Even if the financing is worked out by a private-public partnership model, smart cities in India are not going to be cities at all, but commercial, residential or industrial enclaves, feeding upon adjacent cities. They can at best be described as the culmination of the elitist and exclusionary gated community concept, which is reducing the world further into refined, high-end enclaves surrounded by vast slums, where e-governance and broadband connectivity are of little immediate relevance. A country like India, which is still just one-third urbanised and where half the population of its two biggest cities officially lives in slums or illegal settlements, cannot prioritise exclusionary urbanisation. The country needs to reinvent the very idea of urban growth. Indian cities have been failed by their planners, engineers and governments and their collective desire to copy London, Tokyo, or Masdar.

Today, smart thinking will require finding a new measure of livability that will work for the Indian situation, where the cost of growth is unaffordable for most. We need smart jugad (improvisation) where technology meets street-smart Indians and builds upon highly compact, mixed-use and pedestrian-friendly designs of our traditional cities.   For example, we know our cities do not have underground sewerage to speak of and have been using septic tanks or open drains for sewage management. So can we get technology to treat sewage in these septic tanks and channels instead of getting a technology to drill expensive sewerage lines?

Validate the smartness that exists
The 100 smart cities emerging on India’s urban horizon attempt to converge the latest technological developments of the 21st century to create controlled and efficiently administered environments. These would represent the best of urban practices as we know them today. Compactness, eco-friendly gestures and intelligently run administrations are some of their hallmarks. 

There is little reason to believe that the utopian move by the government is dramatically different from previous ambitions of a similar kind. After all, statecraft has always involved creating new cities. It allows for a symbolic resurgence of administrative ideals, which is then used to communicate its virtues to the kingdom at large. It allows for postponement of state performance and blames the past for all that is presently wrong. On the bright side, new urban ambitions can genuinely help us avoid past bad habits and start afresh. It is not helpful to be cynical beyond a point.

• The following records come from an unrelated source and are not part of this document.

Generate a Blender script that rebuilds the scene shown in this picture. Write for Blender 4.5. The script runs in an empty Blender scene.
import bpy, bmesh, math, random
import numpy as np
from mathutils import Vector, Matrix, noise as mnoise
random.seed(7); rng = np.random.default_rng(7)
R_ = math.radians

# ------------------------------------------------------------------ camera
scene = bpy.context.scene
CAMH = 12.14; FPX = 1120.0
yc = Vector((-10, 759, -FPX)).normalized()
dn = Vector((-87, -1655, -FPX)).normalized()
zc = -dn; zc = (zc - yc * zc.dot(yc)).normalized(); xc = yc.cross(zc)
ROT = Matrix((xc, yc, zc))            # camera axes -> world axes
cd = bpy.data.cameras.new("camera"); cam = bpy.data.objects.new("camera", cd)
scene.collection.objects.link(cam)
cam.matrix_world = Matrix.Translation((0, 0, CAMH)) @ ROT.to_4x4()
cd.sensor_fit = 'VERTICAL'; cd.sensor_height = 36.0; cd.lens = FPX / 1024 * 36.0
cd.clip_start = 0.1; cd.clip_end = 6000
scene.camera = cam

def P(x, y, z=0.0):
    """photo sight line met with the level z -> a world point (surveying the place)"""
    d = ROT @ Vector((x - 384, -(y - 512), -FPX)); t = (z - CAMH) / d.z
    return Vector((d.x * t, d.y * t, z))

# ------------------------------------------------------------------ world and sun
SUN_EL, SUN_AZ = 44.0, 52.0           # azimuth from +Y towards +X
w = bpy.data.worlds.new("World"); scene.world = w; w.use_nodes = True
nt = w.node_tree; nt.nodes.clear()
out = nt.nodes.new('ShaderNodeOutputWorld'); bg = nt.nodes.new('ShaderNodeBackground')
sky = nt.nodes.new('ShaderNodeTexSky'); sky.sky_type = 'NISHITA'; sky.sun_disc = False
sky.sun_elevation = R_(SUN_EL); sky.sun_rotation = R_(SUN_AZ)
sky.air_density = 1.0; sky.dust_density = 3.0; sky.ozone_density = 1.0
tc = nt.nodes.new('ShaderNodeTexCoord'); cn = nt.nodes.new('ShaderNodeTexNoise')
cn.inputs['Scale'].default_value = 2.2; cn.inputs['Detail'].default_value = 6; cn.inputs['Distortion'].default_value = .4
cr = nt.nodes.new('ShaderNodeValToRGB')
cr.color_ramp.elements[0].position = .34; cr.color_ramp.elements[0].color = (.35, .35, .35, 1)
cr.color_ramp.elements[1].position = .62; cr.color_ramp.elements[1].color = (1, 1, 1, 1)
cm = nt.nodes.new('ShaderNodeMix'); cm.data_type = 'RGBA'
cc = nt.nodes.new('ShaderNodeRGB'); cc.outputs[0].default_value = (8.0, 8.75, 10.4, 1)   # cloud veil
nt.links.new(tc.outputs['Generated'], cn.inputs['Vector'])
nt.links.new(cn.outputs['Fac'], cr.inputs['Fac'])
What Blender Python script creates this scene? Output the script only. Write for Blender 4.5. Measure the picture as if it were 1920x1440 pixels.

Since urbanology has consistently striven to work from the other end of the master-planning process, we are not as well-equipped to be innovative about smart cities as our colleagues who are architects and planners. They are more attuned to start afresh from tabula rasa. We already see a lot of smartness in urban spaces, which can contribute to smarter cities. When a neighbourhood is economically productive, has creative space-saving arrangements which combine living and working activities, when it creates collective infrastructure on its own and uses in-house skills for construction activities, then surely it can be considered fairly intelligent and resourceful. Mumbai is full of such neighbourhoods, with the most celebrated one being Dharavi.

Unfortunately, many such neighbourhoods are not seen to be valid, let alone smart or intelligent. Since they emerged outside the planned city, with developed real estate where people hold only occupancy rights, they are shabbily treated by the administration. Consequently, they see a decline in civic infrastructure and the dynamic and intelligent arrangements they embody are never acknowledged.